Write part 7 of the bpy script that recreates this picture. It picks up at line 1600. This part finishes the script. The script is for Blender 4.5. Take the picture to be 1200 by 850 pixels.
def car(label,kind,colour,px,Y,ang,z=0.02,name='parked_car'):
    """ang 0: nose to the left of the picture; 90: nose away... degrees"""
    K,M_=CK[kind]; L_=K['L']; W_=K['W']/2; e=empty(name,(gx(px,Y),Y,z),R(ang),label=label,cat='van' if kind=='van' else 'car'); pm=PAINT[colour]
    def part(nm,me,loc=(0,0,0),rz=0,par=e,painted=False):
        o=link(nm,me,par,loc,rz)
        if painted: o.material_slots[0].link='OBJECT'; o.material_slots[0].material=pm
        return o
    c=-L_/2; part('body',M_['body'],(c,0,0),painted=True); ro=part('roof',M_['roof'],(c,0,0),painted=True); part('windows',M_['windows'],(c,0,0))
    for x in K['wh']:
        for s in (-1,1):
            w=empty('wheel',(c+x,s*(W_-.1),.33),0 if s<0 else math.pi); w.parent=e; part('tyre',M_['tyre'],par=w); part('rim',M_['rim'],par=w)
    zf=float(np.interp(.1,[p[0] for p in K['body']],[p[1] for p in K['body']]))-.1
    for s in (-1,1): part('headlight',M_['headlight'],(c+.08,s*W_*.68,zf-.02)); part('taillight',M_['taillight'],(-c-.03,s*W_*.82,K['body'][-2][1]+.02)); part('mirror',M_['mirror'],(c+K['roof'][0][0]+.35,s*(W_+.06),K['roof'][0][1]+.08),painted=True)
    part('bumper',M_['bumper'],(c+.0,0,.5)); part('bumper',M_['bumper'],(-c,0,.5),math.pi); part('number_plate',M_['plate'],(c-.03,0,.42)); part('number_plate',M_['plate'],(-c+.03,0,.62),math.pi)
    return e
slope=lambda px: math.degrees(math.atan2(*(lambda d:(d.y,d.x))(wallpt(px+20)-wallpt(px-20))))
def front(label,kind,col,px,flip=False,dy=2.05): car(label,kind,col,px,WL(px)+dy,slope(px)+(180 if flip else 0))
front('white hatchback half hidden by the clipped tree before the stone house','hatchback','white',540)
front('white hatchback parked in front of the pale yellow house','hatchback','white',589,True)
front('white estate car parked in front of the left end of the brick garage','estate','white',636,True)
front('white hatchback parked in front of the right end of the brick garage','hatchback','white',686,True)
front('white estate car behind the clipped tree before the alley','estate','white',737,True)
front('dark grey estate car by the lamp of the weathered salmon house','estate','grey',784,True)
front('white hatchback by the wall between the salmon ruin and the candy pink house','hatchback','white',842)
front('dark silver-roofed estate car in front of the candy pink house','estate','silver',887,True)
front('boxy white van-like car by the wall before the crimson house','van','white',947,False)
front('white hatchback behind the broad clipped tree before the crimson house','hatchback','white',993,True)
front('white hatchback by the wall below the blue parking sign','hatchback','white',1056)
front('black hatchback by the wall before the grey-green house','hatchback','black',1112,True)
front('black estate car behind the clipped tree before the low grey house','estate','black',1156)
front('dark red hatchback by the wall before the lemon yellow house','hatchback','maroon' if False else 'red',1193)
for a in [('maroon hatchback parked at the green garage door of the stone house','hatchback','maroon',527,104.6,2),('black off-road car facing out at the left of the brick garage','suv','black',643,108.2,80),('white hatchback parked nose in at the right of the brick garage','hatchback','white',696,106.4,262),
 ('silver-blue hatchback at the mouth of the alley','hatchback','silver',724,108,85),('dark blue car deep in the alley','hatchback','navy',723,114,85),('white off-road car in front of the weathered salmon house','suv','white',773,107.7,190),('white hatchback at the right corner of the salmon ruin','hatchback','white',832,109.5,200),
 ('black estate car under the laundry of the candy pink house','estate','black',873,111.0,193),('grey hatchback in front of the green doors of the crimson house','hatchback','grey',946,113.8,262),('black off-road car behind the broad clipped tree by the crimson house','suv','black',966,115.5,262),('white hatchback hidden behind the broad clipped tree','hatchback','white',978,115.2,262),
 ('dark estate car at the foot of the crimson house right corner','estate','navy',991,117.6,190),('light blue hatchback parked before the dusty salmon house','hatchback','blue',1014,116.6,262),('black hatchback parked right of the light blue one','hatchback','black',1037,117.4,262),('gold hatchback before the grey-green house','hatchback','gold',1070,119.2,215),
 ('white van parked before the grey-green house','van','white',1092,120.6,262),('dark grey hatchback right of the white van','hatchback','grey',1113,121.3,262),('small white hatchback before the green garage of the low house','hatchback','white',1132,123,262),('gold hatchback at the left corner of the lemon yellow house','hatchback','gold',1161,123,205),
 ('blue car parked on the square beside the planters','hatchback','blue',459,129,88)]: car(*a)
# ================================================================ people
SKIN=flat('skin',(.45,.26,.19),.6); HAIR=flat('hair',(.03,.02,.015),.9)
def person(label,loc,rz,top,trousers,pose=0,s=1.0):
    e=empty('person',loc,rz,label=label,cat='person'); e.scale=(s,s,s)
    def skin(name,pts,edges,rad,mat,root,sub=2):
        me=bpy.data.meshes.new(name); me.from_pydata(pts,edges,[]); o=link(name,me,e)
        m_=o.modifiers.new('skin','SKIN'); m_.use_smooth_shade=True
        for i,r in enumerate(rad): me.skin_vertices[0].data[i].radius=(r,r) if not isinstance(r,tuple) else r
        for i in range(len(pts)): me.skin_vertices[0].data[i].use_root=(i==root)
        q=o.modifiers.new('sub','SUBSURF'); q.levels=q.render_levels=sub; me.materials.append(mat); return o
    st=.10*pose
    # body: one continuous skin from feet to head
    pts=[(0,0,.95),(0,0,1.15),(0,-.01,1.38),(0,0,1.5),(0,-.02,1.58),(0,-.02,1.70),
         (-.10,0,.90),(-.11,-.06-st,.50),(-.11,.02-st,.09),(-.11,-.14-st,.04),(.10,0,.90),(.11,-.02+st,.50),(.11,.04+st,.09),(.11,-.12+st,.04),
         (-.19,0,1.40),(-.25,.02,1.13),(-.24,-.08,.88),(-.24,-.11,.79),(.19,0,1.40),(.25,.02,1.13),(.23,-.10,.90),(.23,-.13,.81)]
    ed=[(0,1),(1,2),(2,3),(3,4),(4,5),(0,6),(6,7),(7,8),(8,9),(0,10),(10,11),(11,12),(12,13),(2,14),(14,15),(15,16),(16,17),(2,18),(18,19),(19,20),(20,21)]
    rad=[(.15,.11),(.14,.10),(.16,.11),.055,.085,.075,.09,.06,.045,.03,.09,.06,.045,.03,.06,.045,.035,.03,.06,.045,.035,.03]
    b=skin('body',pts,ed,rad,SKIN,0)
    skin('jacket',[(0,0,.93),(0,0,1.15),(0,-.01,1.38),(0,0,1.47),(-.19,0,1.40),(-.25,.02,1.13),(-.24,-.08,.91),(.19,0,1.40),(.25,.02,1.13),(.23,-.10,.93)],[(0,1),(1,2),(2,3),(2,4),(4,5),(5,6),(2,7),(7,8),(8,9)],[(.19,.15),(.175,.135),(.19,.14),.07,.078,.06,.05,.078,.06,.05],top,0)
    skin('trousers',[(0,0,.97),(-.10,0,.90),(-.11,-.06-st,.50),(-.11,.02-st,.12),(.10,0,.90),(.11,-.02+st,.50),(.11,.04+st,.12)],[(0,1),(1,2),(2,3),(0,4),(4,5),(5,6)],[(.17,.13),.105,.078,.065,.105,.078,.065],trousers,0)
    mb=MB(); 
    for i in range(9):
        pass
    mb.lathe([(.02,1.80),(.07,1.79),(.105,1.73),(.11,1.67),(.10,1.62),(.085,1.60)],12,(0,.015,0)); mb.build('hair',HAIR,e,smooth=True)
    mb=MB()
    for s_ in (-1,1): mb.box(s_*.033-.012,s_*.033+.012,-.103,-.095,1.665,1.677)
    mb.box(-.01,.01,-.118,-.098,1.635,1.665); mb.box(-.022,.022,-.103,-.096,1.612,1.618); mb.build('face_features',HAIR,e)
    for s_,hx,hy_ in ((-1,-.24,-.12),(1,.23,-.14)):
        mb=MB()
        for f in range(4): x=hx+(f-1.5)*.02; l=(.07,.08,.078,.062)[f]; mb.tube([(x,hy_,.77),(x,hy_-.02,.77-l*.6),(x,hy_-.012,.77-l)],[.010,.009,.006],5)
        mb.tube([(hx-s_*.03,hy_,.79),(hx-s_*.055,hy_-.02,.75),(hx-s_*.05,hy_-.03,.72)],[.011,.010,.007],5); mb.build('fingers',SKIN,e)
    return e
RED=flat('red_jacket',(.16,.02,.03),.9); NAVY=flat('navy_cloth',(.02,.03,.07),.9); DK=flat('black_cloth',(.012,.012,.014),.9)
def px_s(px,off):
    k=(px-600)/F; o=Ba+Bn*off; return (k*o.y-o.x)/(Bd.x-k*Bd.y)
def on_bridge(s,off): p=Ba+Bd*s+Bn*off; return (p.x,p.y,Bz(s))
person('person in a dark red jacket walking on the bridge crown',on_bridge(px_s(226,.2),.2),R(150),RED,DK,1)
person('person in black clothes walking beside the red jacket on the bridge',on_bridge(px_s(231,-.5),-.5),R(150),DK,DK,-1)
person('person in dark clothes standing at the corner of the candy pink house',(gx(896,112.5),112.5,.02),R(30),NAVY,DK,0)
#####
### SHORT TASK
Identify the lines above that contain the word "picture", then copy them.

### SOLUTION TO THIS TASK
Write part 7 of the bpy script that recreates this picture. It picks up at line 1600. This part finishes the script. The script is for Blender 4.5. Take the picture to be 1200 by 850 pixels.
    """ang 0: nose to the left of the picture; 90: nose away... degrees"""